### Material

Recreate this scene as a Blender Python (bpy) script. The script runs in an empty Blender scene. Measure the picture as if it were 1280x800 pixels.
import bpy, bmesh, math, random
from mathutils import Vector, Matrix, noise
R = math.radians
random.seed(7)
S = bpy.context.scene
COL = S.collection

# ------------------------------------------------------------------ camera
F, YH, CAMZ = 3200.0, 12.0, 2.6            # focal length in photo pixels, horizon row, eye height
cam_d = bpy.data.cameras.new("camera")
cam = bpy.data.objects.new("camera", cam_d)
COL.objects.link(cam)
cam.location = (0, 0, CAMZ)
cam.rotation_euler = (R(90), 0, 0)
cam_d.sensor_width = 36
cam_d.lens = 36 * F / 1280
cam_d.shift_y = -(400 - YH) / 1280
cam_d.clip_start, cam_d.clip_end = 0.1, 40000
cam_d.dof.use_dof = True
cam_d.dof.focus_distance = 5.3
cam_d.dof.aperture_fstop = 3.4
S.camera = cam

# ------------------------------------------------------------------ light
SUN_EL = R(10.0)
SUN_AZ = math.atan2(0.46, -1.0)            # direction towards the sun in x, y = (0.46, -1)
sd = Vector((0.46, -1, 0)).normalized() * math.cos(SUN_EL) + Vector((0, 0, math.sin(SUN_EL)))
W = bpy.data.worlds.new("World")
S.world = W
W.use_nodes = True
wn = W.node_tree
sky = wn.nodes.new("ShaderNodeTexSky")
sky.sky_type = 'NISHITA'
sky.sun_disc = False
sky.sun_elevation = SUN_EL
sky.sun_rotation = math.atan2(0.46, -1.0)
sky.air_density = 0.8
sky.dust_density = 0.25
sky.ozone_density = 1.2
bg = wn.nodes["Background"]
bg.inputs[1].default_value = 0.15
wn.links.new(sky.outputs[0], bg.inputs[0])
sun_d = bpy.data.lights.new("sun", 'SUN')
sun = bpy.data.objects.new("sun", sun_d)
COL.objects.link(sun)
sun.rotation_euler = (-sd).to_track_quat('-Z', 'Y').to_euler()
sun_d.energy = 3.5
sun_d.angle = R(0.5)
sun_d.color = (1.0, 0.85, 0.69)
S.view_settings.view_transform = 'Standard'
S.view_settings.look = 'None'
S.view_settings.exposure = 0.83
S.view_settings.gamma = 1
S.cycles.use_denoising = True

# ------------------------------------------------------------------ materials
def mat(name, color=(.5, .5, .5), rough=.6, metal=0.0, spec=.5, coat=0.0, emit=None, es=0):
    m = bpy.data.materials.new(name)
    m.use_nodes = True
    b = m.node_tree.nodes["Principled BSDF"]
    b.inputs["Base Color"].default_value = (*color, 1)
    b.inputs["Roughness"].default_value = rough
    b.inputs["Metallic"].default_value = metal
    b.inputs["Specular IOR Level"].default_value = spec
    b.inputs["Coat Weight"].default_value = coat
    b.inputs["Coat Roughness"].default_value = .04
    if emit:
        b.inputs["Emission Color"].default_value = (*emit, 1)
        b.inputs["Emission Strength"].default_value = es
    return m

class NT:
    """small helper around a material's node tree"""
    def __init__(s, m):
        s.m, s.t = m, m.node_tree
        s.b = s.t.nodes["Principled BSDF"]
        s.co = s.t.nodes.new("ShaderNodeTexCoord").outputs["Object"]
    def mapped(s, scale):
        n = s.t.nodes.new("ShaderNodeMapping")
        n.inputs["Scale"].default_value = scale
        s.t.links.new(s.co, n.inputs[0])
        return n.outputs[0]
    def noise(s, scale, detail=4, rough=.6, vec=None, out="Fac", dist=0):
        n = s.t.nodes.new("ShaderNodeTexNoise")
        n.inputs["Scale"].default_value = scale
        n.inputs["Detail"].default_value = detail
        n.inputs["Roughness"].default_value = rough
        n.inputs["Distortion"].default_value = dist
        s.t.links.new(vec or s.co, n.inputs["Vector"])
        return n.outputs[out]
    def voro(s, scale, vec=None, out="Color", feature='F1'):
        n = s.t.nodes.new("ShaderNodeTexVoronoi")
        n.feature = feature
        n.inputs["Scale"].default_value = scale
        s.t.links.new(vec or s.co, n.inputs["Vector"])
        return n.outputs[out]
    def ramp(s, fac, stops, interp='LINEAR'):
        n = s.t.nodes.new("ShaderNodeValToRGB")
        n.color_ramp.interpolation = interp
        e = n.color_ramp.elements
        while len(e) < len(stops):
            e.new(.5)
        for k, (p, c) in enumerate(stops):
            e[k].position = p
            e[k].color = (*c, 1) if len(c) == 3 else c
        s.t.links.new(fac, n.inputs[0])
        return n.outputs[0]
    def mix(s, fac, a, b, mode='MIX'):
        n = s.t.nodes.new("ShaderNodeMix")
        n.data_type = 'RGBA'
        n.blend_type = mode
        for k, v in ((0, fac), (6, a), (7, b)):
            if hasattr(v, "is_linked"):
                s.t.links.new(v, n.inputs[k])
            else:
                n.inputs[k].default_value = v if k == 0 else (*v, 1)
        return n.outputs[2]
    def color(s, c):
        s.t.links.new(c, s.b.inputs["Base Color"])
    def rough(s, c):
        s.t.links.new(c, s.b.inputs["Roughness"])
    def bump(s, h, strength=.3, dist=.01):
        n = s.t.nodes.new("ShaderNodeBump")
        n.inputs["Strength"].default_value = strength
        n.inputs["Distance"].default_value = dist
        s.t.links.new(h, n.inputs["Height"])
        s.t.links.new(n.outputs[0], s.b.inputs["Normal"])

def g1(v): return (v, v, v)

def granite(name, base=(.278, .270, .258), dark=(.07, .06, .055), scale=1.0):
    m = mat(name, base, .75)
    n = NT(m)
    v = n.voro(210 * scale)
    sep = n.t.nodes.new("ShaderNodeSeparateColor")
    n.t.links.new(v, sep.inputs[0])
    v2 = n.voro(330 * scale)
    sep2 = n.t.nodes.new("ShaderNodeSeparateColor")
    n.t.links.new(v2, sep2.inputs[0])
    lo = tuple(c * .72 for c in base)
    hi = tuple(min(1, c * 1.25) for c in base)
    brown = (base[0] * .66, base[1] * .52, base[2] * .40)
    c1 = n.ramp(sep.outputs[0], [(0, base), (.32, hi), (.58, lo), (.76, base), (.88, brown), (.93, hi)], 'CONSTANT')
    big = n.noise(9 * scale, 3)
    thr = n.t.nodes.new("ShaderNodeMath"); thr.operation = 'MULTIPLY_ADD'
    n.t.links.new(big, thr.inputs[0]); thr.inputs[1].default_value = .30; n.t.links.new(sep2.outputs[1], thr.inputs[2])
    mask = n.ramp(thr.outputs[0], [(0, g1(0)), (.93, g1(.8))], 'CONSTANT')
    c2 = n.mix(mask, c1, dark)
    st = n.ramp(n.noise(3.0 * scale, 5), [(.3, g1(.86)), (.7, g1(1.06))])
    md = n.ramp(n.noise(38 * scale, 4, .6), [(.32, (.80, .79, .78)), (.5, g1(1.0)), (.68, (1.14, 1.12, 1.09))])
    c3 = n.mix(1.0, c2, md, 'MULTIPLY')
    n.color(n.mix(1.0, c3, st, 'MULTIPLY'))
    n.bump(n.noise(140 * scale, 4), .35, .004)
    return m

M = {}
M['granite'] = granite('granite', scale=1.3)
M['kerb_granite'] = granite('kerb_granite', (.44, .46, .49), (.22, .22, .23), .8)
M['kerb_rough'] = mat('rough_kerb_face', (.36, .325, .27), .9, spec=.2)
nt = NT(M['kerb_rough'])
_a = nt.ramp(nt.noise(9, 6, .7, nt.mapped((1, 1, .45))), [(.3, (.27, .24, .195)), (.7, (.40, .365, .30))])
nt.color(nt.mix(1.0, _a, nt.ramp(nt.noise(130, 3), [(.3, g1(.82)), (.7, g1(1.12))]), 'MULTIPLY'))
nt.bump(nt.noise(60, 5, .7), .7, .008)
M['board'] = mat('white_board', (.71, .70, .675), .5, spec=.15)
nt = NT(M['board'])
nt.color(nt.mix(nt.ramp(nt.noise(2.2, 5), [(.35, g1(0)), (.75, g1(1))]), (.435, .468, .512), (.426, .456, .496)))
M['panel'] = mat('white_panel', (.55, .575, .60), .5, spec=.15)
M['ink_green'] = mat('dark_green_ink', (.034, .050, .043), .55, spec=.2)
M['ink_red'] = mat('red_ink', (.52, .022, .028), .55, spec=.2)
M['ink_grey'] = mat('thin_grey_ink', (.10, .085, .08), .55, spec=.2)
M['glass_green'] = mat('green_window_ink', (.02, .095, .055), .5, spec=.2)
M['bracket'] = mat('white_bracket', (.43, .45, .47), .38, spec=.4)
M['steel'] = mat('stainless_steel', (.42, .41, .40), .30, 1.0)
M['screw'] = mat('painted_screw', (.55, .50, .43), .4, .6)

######
### Material

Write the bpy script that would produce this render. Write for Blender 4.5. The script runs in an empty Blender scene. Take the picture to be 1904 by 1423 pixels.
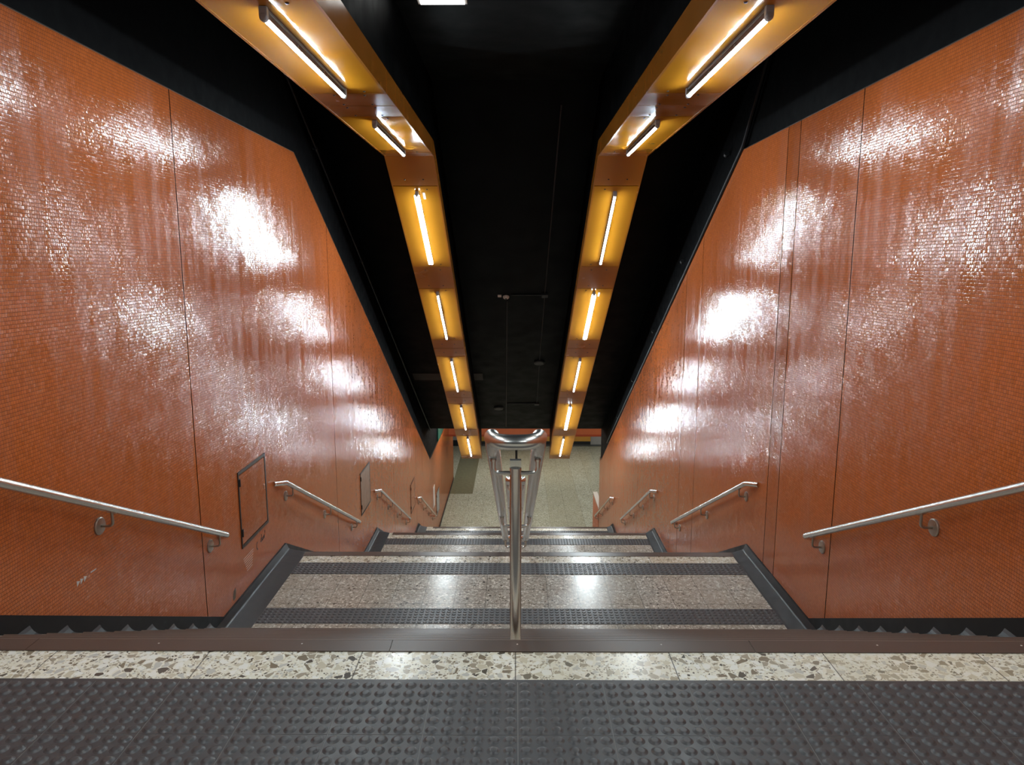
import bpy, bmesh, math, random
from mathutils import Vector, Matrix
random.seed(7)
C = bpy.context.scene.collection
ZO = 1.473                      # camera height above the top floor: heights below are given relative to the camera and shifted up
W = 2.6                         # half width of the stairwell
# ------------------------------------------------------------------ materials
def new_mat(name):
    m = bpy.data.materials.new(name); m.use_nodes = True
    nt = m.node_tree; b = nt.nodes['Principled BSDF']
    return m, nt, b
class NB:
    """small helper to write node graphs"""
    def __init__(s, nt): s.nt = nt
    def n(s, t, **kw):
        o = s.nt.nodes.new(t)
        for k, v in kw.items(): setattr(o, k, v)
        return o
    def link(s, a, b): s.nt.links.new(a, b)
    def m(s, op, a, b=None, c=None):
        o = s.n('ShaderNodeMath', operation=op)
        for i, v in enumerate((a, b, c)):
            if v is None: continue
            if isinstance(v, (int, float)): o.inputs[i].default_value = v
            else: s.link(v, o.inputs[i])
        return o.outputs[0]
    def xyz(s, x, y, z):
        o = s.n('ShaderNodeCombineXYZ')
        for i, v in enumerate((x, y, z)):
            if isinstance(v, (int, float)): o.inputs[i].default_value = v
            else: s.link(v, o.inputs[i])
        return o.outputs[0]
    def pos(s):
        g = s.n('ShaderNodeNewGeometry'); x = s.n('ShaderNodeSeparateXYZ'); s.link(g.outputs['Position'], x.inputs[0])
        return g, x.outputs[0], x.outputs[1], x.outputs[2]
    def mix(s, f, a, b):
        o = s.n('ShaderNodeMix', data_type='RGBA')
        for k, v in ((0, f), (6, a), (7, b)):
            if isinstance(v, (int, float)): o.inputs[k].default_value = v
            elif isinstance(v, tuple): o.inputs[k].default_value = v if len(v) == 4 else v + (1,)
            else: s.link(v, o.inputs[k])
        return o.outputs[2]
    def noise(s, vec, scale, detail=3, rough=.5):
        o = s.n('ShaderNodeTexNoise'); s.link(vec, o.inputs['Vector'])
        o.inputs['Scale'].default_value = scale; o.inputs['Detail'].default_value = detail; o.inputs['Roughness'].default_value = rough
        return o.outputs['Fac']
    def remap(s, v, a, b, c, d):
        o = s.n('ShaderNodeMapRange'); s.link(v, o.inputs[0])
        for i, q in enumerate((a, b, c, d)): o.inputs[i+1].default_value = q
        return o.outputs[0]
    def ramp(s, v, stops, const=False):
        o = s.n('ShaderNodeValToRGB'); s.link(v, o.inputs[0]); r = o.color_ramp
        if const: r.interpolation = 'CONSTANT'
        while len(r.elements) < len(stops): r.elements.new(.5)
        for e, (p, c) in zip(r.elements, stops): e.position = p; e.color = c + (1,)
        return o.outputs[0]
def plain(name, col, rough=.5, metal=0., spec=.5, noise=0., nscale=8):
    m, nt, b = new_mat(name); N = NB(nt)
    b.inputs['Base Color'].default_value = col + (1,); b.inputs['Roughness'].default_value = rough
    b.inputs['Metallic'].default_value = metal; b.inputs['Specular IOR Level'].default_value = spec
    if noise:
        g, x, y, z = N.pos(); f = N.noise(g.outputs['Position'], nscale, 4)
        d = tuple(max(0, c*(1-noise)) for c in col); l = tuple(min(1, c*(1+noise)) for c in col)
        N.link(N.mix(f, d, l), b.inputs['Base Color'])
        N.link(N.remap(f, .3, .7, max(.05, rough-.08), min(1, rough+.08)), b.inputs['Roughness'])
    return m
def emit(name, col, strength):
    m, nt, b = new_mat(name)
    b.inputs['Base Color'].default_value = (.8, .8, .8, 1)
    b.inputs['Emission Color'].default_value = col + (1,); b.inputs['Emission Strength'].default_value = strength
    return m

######

Description of the task:
Using the data above, extract exactly the lines from the one that holds "Recreate this scene" to the one that holds "COL = S.collection", both ends included, and no others.

Final result:
Recreate this scene as a Blender Python (bpy) script. The script runs in an empty Blender scene. Measure the picture as if it were 1280x800 pixels.
import bpy, bmesh, math, random
from mathutils import Vector, Matrix, noise
R = math.radians
random.seed(7)
S = bpy.context.scene
COL = S.collection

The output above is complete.